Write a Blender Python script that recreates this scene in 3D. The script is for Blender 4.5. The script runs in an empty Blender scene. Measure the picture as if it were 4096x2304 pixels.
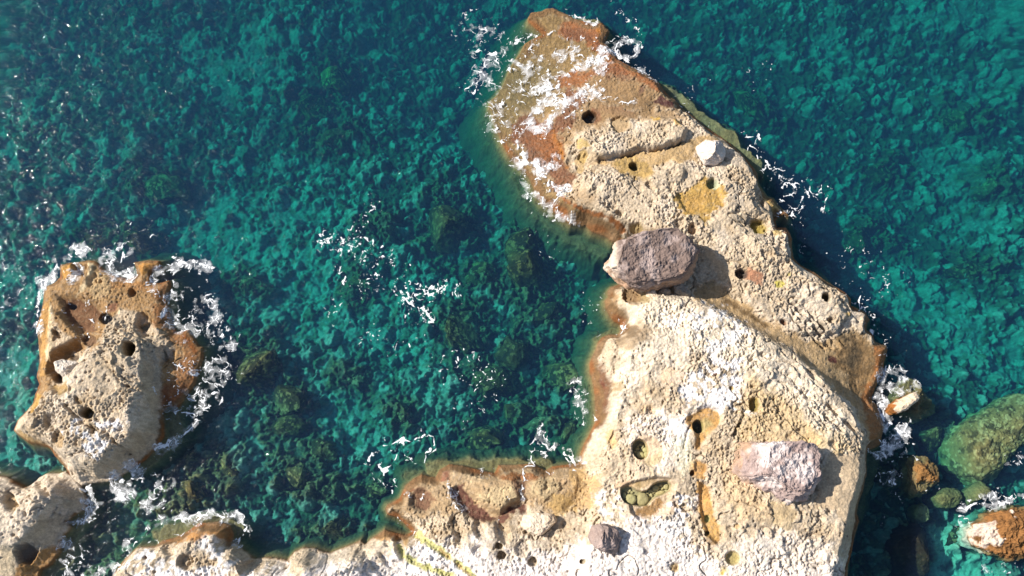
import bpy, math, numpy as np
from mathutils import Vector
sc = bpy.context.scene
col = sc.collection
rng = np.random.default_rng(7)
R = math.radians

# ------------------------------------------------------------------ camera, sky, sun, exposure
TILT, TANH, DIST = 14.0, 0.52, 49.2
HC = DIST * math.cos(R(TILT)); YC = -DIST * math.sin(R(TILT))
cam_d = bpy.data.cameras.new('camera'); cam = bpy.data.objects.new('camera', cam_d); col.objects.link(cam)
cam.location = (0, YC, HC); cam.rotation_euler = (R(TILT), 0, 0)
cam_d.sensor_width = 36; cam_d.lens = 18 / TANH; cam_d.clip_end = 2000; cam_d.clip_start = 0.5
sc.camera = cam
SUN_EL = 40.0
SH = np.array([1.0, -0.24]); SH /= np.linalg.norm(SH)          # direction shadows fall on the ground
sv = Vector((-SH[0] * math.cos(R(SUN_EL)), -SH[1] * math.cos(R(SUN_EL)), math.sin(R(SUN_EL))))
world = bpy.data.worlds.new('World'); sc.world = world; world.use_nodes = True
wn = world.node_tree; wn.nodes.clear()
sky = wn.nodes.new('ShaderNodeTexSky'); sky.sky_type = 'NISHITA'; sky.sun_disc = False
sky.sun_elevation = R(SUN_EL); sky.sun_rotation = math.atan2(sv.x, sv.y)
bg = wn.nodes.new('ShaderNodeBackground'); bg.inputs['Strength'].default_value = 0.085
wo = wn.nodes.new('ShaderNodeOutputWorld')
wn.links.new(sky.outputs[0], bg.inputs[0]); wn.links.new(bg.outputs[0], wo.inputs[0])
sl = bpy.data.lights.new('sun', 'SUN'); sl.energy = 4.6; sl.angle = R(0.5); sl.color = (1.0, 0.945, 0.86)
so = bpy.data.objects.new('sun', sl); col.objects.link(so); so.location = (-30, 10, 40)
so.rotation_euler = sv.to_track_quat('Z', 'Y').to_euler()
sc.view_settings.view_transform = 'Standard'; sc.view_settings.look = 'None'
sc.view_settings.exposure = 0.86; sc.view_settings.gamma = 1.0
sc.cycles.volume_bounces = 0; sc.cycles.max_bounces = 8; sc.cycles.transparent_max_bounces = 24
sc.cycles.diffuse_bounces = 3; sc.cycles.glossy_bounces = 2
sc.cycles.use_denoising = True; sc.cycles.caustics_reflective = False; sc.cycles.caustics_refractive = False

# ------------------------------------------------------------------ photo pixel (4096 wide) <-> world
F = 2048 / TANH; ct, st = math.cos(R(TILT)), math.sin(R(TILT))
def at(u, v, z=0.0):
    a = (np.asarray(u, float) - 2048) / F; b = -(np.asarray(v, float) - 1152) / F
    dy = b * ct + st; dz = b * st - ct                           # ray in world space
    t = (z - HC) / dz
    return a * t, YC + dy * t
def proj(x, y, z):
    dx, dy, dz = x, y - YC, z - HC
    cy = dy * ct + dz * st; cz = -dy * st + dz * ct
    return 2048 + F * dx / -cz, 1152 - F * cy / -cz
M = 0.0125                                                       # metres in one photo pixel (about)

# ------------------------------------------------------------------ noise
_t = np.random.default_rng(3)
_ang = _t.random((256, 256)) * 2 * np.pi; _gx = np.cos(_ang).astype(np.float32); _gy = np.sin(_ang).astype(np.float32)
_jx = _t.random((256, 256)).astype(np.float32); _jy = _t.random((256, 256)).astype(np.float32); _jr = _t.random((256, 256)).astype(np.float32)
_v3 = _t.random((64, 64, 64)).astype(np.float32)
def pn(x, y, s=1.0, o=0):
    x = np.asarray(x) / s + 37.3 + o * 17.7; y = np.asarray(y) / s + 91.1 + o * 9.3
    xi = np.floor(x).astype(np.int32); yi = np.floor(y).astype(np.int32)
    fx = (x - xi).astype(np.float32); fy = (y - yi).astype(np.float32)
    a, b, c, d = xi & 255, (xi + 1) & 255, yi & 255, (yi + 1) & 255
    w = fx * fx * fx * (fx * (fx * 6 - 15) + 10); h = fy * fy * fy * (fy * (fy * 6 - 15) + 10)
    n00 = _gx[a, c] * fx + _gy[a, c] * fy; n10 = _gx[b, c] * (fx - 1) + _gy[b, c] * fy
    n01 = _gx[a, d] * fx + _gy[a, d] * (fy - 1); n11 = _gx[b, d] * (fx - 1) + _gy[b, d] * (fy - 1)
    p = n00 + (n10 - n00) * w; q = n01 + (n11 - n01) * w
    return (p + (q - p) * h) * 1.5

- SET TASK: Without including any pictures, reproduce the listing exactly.

- TASK RESULT:
Write a Blender Python script that recreates this scene in 3D. The script is for Blender 4.5. The script runs in an empty Blender scene. Measure the picture as if it were 4096x2304 pixels.
import bpy, math, numpy as np
from mathutils import Vector
sc = bpy.context.scene
col = sc.collection
rng = np.random.default_rng(7)
R = math.radians

# ------------------------------------------------------------------ camera, sky, sun, exposure
TILT, TANH, DIST = 14.0, 0.52, 49.2
HC = DIST * math.cos(R(TILT)); YC = -DIST * math.sin(R(TILT))
cam_d = bpy.data.cameras.new('camera'); cam = bpy.data.objects.new('camera', cam_d); col.objects.link(cam)
cam.location = (0, YC, HC); cam.rotation_euler = (R(TILT), 0, 0)
cam_d.sensor_width = 36; cam_d.lens = 18 / TANH; cam_d.clip_end = 2000; cam_d.clip_start = 0.5
sc.camera = cam
SUN_EL = 40.0
SH = np.array([1.0, -0.24]); SH /= np.linalg.norm(SH)          # direction shadows fall on the ground
sv = Vector((-SH[0] * math.cos(R(SUN_EL)), -SH[1] * math.cos(R(SUN_EL)), math.sin(R(SUN_EL))))
world = bpy.data.worlds.new('World'); sc.world = world; world.use_nodes = True
wn = world.node_tree; wn.nodes.clear()
sky = wn.nodes.new('ShaderNodeTexSky'); sky.sky_type = 'NISHITA'; sky.sun_disc = False
sky.sun_elevation = R(SUN_EL); sky.sun_rotation = math.atan2(sv.x, sv.y)
bg = wn.nodes.new('ShaderNodeBackground'); bg.inputs['Strength'].default_value = 0.085
wo = wn.nodes.new('ShaderNodeOutputWorld')
wn.links.new(sky.outputs[0], bg.inputs[0]); wn.links.new(bg.outputs[0], wo.inputs[0])
sl = bpy.data.lights.new('sun', 'SUN'); sl.energy = 4.6; sl.angle = R(0.5); sl.color = (1.0, 0.945, 0.86)
so = bpy.data.objects.new('sun', sl); col.objects.link(so); so.location = (-30, 10, 40)
so.rotation_euler = sv.to_track_quat('Z', 'Y').to_euler()
sc.view_settings.view_transform = 'Standard'; sc.view_settings.look = 'None'
sc.view_settings.exposure = 0.86; sc.view_settings.gamma = 1.0
sc.cycles.volume_bounces = 0; sc.cycles.max_bounces = 8; sc.cycles.transparent_max_bounces = 24
sc.cycles.diffuse_bounces = 3; sc.cycles.glossy_bounces = 2
sc.cycles.use_denoising = True; sc.cycles.caustics_reflective = False; sc.cycles.caustics_refractive = False

# ------------------------------------------------------------------ photo pixel (4096 wide) <-> world
F = 2048 / TANH; ct, st = math.cos(R(TILT)), math.sin(R(TILT))
def at(u, v, z=0.0):
    a = (np.asarray(u, float) - 2048) / F; b = -(np.asarray(v, float) - 1152) / F
    dy = b * ct + st; dz = b * st - ct                           # ray in world space
    t = (z - HC) / dz
    return a * t, YC + dy * t
def proj(x, y, z):
    dx, dy, dz = x, y - YC, z - HC
    cy = dy * ct + dz * st; cz = -dy * st + dz * ct
    return 2048 + F * dx / -cz, 1152 - F * cy / -cz
M = 0.0125                                                       # metres in one photo pixel (about)

# ------------------------------------------------------------------ noise
_t = np.random.default_rng(3)
_ang = _t.random((256, 256)) * 2 * np.pi; _gx = np.cos(_ang).astype(np.float32); _gy = np.sin(_ang).astype(np.float32)
_jx = _t.random((256, 256)).astype(np.float32); _jy = _t.random((256, 256)).astype(np.float32); _jr = _t.random((256, 256)).astype(np.float32)
_v3 = _t.random((64, 64, 64)).astype(np.float32)
def pn(x, y, s=1.0, o=0):
    x = np.asarray(x) / s + 37.3 + o * 17.7; y = np.asarray(y) / s + 91.1 + o * 9.3
    xi = np.floor(x).astype(np.int32); yi = np.floor(y).astype(np.int32)
    fx = (x - xi).astype(np.float32); fy = (y - yi).astype(np.float32)
    a, b, c, d = xi & 255, (xi + 1) & 255, yi & 255, (yi + 1) & 255
    w = fx * fx * fx * (fx * (fx * 6 - 15) + 10); h = fy * fy * fy * (fy * (fy * 6 - 15) + 10)
    n00 = _gx[a, c] * fx + _gy[a, c] * fy; n10 = _gx[b, c] * (fx - 1) + _gy[b, c] * fy
    n01 = _gx[a, d] * fx + _gy[a, d] * (fy - 1); n11 = _gx[b, d] * (fx - 1) + _gy[b, d] * (fy - 1)
    p = n00 + (n10 - n00) * w; q = n01 + (n11 - n01) * w
    return (p + (q - p) * h) * 1.5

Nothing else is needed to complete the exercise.